Comparing what U.S. officials have said publicly and what the leaked documents say makes it look like the United States has been trying protect Iran from critics.
There is, however, an important qualification. The 90,000 leaked documents are often raw reports and contain unevaluated intelligence. The problem with leaked intelligence is that sometimes analysts find the raw material to be false. There is no way to know what the judgment of the professional analysts were on the leaked documents published this week.
One document dated March 2009, for example, says a group of more than 100 Afghan and foreign Taliban had traveled from Iran to Afghanistan to launch suicide attacks. No American official has ever publicly linked Iran to suicide attacks in Afghanistan.
Another document said Iran offered blood money payments for every Afghan killed.
The gist of what U.S. officials have been saying in recent years is that Iran provides some small scale aid to the Taliban, enough to buy some friendship or immunity from the Taliban, enough to cause some pain to the Americans, but not enough to enable the Taliban to win a military conflict and not enough to prompt the Americans to declare war on Iran.
The documents, however, show Iran waging a more intense covert campaign against US-led forces in Afghanistan by providing money, arms, training and safe haven to Taliban insurgents.
Reports from Afghan spies and paid informants, described in the US documents published by Wikileaks, accuse the Iranian government of directly supporting the insurgents.
These “threat reports” cannot be corroborated, the Guardian newspaper of Britain said in a report summarizing the findings, but high-level US diplomatic communications in the documents indicate concern over Iran’s growing involvement in the country.
“Iran has taken a series of steps to expand and deepen its influence in Afghanistan,” reads a summary of a secret cable sourced to the US embassy in Kabul. The cable relayed claims from within the Afghan Foreign Ministry that Iran was bribing Afghan MPs with millions of US dollars and working to oust reformist ministers.
In May of last year, General Stanley McChrystal, then the US and NATO commander, said, according to the documents: “The training [of insurgents] that we have seen occurs inside Iran with fighters moving inside Iran.”
A threat report dated February 2005 alleged Taliban leaders in Iran were planning attacks in Helmand and Uruzgan provinces. “The leaders travel into Afghanistan to recruit soldiers,” said the report. It added the Iranian government had offered each leader about $1,750 for any Afghan soldier killed and $3,500 dollars for any Afghan government official killed.
Another report from January 2005 said that Iranian intelligence services paid 10 million Afghanis ($212,000) to the Hezb-e-Islami Gulbuddin rebel militia.
A statement sourced to “human intelligence” in June 2006 said Iranian officials were training members of the Taliban and Hezb-e-Islami Gulbuddin in Birjand, Iran.
Bombs and vehicles for suicide bombers were sent into Afghanistan from there, the same report said, while two other reports also spoke of bomb-making equipment coming from Iran.
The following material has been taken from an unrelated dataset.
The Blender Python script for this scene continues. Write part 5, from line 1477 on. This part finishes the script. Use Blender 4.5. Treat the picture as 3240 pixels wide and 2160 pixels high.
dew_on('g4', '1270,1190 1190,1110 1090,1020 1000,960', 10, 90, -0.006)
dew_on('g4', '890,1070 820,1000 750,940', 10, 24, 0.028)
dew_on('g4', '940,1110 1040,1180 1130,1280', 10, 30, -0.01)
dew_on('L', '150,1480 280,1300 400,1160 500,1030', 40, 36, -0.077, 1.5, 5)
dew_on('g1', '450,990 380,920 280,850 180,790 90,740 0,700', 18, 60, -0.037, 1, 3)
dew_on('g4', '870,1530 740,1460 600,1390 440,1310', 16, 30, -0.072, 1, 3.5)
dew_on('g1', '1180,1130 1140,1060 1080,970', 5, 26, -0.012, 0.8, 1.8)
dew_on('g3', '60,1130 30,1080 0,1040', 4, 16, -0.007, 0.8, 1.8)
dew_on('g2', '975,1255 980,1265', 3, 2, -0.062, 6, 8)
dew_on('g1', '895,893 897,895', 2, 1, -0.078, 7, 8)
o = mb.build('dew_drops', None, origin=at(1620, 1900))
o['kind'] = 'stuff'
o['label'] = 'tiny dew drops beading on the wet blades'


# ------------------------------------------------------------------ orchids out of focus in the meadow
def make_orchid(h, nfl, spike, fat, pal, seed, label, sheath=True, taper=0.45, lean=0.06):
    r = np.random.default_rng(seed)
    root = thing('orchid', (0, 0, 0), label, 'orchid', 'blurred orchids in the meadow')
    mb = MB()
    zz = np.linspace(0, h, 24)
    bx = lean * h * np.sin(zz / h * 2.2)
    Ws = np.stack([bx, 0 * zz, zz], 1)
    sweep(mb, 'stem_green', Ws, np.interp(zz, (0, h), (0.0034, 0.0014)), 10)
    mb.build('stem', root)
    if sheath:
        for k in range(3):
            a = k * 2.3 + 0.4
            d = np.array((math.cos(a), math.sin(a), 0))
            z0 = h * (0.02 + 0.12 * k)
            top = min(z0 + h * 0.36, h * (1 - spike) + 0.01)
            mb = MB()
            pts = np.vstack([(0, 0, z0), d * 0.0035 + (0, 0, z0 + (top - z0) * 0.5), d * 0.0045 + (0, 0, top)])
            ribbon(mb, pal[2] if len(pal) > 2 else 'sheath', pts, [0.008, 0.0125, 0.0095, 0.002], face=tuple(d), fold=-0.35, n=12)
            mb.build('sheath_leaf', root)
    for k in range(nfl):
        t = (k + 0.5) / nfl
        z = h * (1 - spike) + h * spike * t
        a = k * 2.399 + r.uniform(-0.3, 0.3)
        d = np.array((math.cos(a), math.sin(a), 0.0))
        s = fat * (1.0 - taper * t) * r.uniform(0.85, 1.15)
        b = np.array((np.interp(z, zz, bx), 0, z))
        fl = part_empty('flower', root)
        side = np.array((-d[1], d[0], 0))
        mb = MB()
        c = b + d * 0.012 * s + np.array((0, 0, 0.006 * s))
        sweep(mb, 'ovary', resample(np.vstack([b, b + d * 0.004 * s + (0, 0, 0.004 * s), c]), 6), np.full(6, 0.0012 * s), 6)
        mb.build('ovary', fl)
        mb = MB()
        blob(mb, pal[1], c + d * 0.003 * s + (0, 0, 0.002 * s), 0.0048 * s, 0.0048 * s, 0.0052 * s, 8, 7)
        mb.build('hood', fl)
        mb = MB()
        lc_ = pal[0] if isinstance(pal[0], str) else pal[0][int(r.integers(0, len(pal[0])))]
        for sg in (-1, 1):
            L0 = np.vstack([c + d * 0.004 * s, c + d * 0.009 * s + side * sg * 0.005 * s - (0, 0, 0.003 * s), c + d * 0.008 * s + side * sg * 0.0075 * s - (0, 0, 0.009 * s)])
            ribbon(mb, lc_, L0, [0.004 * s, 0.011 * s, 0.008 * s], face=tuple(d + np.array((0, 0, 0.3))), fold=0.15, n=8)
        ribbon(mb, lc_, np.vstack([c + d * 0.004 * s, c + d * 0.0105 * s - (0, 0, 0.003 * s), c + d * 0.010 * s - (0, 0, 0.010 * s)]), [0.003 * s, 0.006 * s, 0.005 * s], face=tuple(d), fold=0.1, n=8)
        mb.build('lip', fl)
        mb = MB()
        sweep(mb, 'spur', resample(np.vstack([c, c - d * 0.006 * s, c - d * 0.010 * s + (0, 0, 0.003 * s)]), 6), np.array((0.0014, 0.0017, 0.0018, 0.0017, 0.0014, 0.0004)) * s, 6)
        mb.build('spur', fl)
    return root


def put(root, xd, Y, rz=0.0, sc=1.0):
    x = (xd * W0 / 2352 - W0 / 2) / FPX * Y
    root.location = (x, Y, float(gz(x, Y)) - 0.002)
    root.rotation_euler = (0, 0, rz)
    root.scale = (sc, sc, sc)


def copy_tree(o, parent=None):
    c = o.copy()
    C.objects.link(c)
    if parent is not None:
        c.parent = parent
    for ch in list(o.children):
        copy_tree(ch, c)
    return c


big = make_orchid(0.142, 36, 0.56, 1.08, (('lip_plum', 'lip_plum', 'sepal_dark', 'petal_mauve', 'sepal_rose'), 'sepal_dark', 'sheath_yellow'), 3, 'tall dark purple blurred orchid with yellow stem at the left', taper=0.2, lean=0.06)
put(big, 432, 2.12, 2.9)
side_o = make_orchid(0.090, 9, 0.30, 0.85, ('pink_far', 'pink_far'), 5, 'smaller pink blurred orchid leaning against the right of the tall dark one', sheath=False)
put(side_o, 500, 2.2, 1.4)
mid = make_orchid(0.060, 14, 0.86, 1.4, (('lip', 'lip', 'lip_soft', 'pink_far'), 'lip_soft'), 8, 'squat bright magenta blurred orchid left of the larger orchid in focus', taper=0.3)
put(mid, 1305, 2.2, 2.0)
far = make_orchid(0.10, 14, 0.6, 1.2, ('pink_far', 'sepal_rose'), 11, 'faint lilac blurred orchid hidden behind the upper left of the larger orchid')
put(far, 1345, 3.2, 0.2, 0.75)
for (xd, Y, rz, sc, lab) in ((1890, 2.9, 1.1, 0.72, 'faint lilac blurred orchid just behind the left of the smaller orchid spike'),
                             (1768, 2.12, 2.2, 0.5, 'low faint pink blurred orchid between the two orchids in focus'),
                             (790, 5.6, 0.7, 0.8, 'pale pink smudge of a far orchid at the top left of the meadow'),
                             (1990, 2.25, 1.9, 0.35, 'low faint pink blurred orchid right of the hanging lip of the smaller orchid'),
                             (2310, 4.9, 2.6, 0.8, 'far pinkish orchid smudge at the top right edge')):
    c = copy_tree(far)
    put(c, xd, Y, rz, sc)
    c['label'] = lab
One report dated February 2007 said Helmand residents believed Iran had supplied the Taliban with a poison to be slipped into the tea or food of government officials.
At least one document referred to the Afghan govern-ment’s reluctance to publicize Iran’s alleged involvement with its enemies, stressing that President Hamid Karzai wanted “to avoid additional friction with Afghanistan’s neighbors.” That may explain in part the very modest public charges American officials have leveled at Iran.